At last we were on a saddle of the divide, a mile above sea-level, in a hut built years ago for temporary lodgment of cattle-men herding on the grassy “balds” of the Smokies. A sagging clapboard roof covered its two rooms and the open space between them that we called our “entry.” The State line between North Carolina and Tennessee ran through this uninclosed hallway. The Carolina room had a puncheon floor and a clapboard table, also better bunks than its mate; but there had risen a stiff southerly gale that made the chimney smoke so abominably that we were forced to take quarters in the neighbor State.

Granville lifted the lid from a big Dutch oven and reported “Bread’s done.”

There was a flash in the frying-pan, a curse and a puff from Little John. The coffee-pot boiled over.
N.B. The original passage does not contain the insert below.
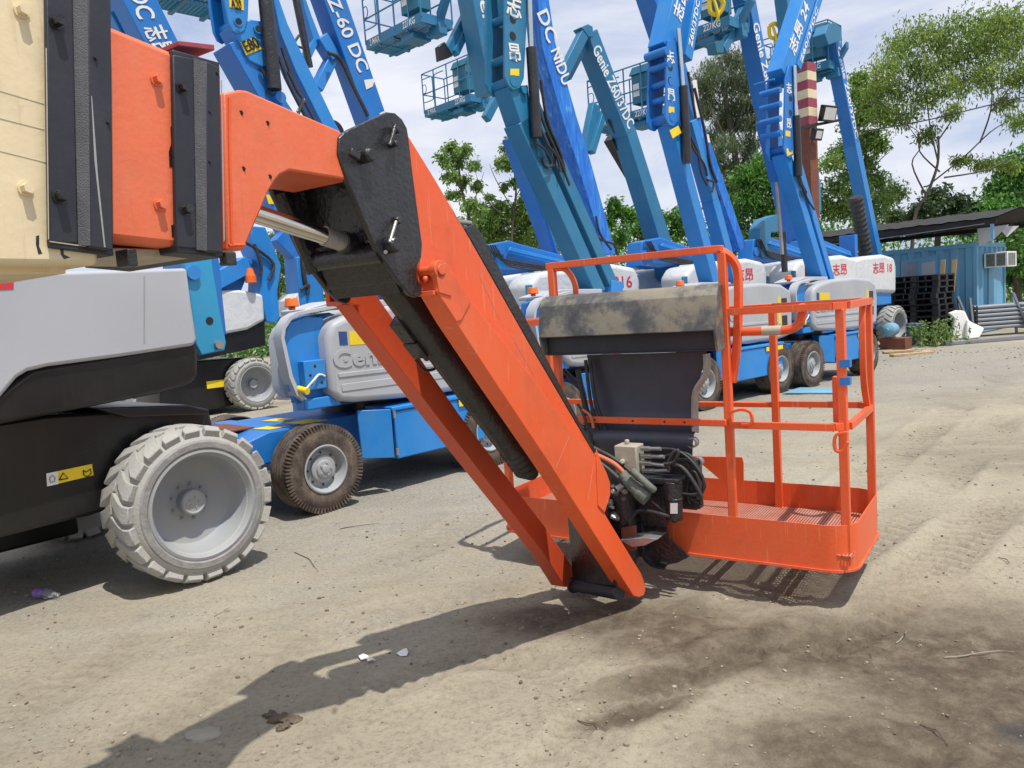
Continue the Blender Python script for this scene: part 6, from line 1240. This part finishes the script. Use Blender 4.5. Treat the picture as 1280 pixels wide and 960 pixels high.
for k, (dx, dy, s, lab) in enumerate(((0, 0, .045, 'dark crumbly soil clod, biggest of the heap in the boom shadow'), (.06, -.02, .035, 'dark soil clod at the right of the heap in the boom shadow'), (.03, -.07, .03, 'dark soil clod nearest the viewer in the boom shadow heap'), (-.05, .03, .03, 'dark soil clod at the left of the heap in the boom shadow'))):
    p = g+V((dx, dy, 0)); one('soil_clod', rockmb(p, s, s*.8, s*.5, 10+k, 16, .7), 'mudclod', lab, 'soil clod', p)
tw = [((268, 770), (292, 762), 'short dark stick on the pale dirt below the grey wheel'), ((425, 662), (475, 655), 'long thin twig on gravel below the brown tyre'), ((368, 690), (398, 715), 'bent twig between the grey wheel and the jib'), ((1150, 905), (1185, 935), 'thin dark twig near the bottom right corner'), ((1180, 822), (1268, 812), 'long pale stick near the right edge'), ((1120, 805), (1133, 790), 'short pale stick left of the dark stain'), ((1080, 808), (1090, 826), 'short dark twig on the damp soil'), ((1120, 566), (1160, 576), 'thin pale wire on the far dirt right of the basket'), ((722, 902), (758, 914), 'small dark stick on the dirt at the bottom centre'), ((1248, 700), (1262, 706), 'tiny dark twig near the right edge middle')]
for a, b, lab in tw:
    A, B_ = GG(*a), GG(*b); m_ = (A+B_)/2+V((random.uniform(-.02, .02), random.uniform(-.02, .02), .012)); mb = MB(); mb.tube([A+V((0, 0, .005)), A.lerp(m_, .5)+V((random.uniform(-.012, .012), random.uniform(-.012, .012), .0)), m_, B_.lerp(m_, .4)+V((random.uniform(-.015, .015), random.uniform(-.015, .015), .004)), B_+V((0, 0, .006))], [.0026, .0024, .002, .001], 6, 4)
    if random.random() < .6: mb.tube([m_, m_+V((random.uniform(-.06, .06), random.uniform(-.05, .05), .02))], .0025, 5, 0)
    one('twig', mb, 'stone' if 'pale' in lab else 'twig', lab, 'twig', A)
mb = MB(); random.seed(21)
ico = MB(); ico.ball((0, 0, 0), 1, 6)
for k in range(6800):
    if k < 5000: px, py = random.uniform(-20, 1300), random.uniform(560, 970)
    elif k > 6000: px, py = random.uniform(1070, 1290), 434+abs(random.gauss(0, 13))
    else: px, py = random.uniform(250, 1300), random.uniform(470, 620)
    g = GG(px, py)
    if g.x > .3 and g.y < 3.6 and random.random() < .8: continue
    dens = noise.noise(V((g.x*.8, g.y*.8, 2)))
    if dens < -.12 and random.random() < .75: continue
    s = random.choice((1, 1, 1, 1.4, 2, 3))*random.uniform(.0011, .0026)*(1+.12*g.y); a, b, c = s*random.uniform(.7, 1.4), s*random.uniform(.7, 1.4), s*random.uniform(.4, .8); i = len(mb.v)
    an = random.uniform(0, pi); ca, sa = cos(an), sin(an)
    mb.v += [g+V((v.x*a*ca-v.y*b*sa, v.x*a*sa+v.y*b*ca, v.z*c+c*.5)) for v in ico.v]; mb.f += [tuple(q+i for q in f) for f in ico.f]
def mk_gravel():
    m, nt, b = newmat('loose_gravel_bits'); gg = N(nt, 'ShaderNodeNewGeometry'); r = ramp(nt, gg.outputs['Random Per Island'], [(0, (.09, .072, .05)), (.25, (.2, .165, .12)), (.7, (.31, .265, .195)), (.985, (.36, .32, .25)), (1, (.55, .52, .47))]); nt.links.new(r.outputs[0], b.inputs['Base Color']); b.inputs['Roughness'].default_value = .9; return m
M['gravel'] = mk_gravel(); gv = obj('loose_gravel', mb, 'gravel', None, smooth=False); gv['kind'] = 'stuff'
# ================================================================== CAMERA, SUN, SKY
cam = bpy.data.cameras.new('camera'); co = bpy.data.objects.new('camera', cam); C.objects.link(co); bpy.context.scene.camera = co
cam.sensor_width = 36; cam.lens = 36*FP/1280; cam.clip_start = 0.05; cam.clip_end = 3000
co.matrix_world = Matrix(((rt_.x, up_.x, -f_.x, 0), (rt_.y, up_.y, -f_.y, 0), (rt_.z, up_.z, -f_.z, H), (0, 0, 0, 1)))
sd = V((0.25, -0.30, 1.0)).normalized(); el = math.asin(sd.z); az_ = math.atan2(sd.x, sd.y)
sl = bpy.data.lights.new('sun', 'SUN'); sl.energy = 5.0; sl.angle = radians(0.7); sl.color = (1.0, 0.95, 0.87)
so = bpy.data.objects.new('sun', sl); C.objects.link(so); so.rotation_euler = sd.to_track_quat('Z', 'Y').to_euler()
w = bpy.data.worlds.new('World'); bpy.context.scene.world = w; w.use_nodes = True; nt = w.node_tree
bg = nt.nodes['Background']; sky = N(nt, 'ShaderNodeTexSky', sky_type='NISHITA'); sky.sun_disc = False; sky.sun_elevation = el; sky.sun_rotation = az_; sky.air_density = 1.0; sky.dust_density = 1.5; sky.ozone_density = 2.0
tc = N(nt, 'ShaderNodeTexCoord'); mp = N(nt, 'ShaderNodeMapping'); mp.inputs['Scale'].default_value = (1.0, 1.0, 3.2); nt.links.new(tc.outputs['Generated'], mp.inputs[0])
n = N(nt, 'ShaderNodeTexNoise', Scale=1.9, Detail=9.0, Roughness=0.58, Distortion=0.5); nt.links.new(mp.outputs[0], n.inputs['Vector'])
r = ramp(nt, n.outputs['Fac'], [(0.38, (0.12, 0.12, 0.12)), (0.50, (0.60, 0.60, 0.60)), (0.60, (1, 1, 1))])
base_ = mix(nt, 0.6, sky.outputs[0], (5.9, 7.2, 10.6))
cl = mix(nt, r.outputs[0], base_, (9.6, 9.8, 10.6))
nt.links.new(cl, bg.inputs['Color']); bg.inputs['Strength'].default_value = 0.105
sc = bpy.context.scene; sc.view_settings.view_transform = 'Standard'; sc.view_settings.look = 'None'; sc.view_settings.gamma = 1; sc.view_settings.exposure = -0.16; sc.view_settings.use_curve_mapping = False
sc.cycles.max_bounces = 6; sc.cycles.transparent_max_bounces = 8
We gathered about the hewn benches that served for tables, and sat à la Turc upon the ground. For some time there was no sound but the gale without and the munching of ravenous men.

“If this wind ’ll only cease afore mornin’, we’ll git us a bear to-morrow.”
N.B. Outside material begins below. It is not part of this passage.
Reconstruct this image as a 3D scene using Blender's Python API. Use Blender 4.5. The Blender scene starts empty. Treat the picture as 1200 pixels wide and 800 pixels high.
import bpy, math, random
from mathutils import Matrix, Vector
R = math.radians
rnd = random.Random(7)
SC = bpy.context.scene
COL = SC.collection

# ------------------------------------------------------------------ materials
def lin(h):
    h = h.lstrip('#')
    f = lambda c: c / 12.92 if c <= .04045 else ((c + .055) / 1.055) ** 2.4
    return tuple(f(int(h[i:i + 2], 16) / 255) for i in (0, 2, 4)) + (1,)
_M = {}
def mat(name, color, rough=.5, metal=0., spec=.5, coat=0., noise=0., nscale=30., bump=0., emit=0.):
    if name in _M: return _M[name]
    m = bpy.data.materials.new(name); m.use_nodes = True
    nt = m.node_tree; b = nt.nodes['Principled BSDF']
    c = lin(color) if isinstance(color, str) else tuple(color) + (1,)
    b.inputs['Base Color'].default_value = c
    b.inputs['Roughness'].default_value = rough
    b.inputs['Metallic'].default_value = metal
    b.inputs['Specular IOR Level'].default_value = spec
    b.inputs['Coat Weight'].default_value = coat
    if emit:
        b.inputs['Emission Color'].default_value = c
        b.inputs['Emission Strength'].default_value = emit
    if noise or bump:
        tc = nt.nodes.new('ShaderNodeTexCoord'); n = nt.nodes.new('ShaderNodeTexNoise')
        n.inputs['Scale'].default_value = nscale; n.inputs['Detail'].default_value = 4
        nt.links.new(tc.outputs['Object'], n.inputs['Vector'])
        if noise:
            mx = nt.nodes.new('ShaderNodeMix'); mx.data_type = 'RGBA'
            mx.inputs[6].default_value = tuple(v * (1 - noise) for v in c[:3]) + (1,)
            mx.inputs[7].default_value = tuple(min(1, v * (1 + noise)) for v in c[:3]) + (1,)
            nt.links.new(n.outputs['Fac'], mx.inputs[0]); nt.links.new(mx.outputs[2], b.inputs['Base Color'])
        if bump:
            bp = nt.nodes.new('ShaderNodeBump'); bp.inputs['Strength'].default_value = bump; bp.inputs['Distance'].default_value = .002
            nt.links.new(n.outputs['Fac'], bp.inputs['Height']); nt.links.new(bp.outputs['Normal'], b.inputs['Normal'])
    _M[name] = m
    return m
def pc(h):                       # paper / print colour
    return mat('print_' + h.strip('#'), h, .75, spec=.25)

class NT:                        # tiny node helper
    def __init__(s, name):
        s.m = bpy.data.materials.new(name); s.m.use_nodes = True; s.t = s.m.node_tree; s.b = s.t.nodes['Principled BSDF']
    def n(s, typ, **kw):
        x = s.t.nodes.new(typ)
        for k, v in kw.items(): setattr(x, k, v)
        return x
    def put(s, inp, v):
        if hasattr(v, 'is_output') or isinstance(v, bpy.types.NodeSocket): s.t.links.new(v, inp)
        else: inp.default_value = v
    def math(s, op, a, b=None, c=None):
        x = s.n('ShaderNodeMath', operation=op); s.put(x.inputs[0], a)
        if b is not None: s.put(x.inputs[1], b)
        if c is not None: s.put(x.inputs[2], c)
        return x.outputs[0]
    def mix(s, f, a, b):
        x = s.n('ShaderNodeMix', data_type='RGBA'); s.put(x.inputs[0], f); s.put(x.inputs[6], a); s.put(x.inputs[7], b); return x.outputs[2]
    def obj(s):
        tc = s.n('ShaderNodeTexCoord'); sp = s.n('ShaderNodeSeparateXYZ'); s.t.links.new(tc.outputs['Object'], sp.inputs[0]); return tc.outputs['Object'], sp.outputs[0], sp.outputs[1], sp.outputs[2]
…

A powerful gust struck the cabin, by way of answer; a great roaring surged up from the gulf of Defeat, from Desolation, and from the other forks of Bone Valley—clamor of ten thousand trees struggling with the blast.

“Hit’s gittin’ wusser.”

“Any danger of this roost being blown off the mountain?” I inquired.
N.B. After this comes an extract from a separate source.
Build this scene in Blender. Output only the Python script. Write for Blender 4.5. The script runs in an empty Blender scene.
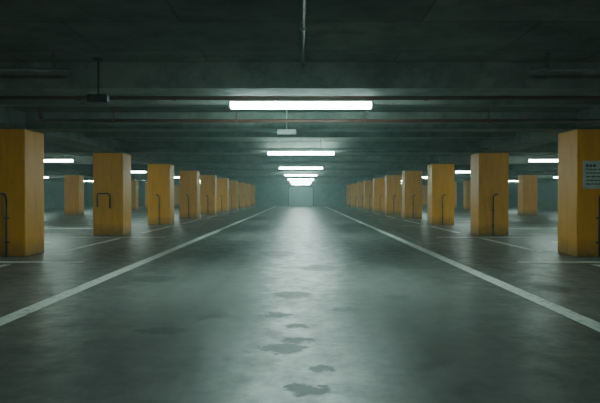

“Hit’s stood hyur twenty year through all the storms; I reckon it can stand one more night of it.”

“A man couldn’t walk upright, outside the cabin,” I asserted, thinking of the St. Louis tornado, in which I had lain flat on my belly, clinging to an iron post.

The hunchback turned to me with a grave face. “I’ve seed hit blow, here on top o’ Smoky, till a hoss couldn’t stand up agin it. You’ll spy, to-morrow, whar several trees has been wind-throwed and busted to kindlin’.”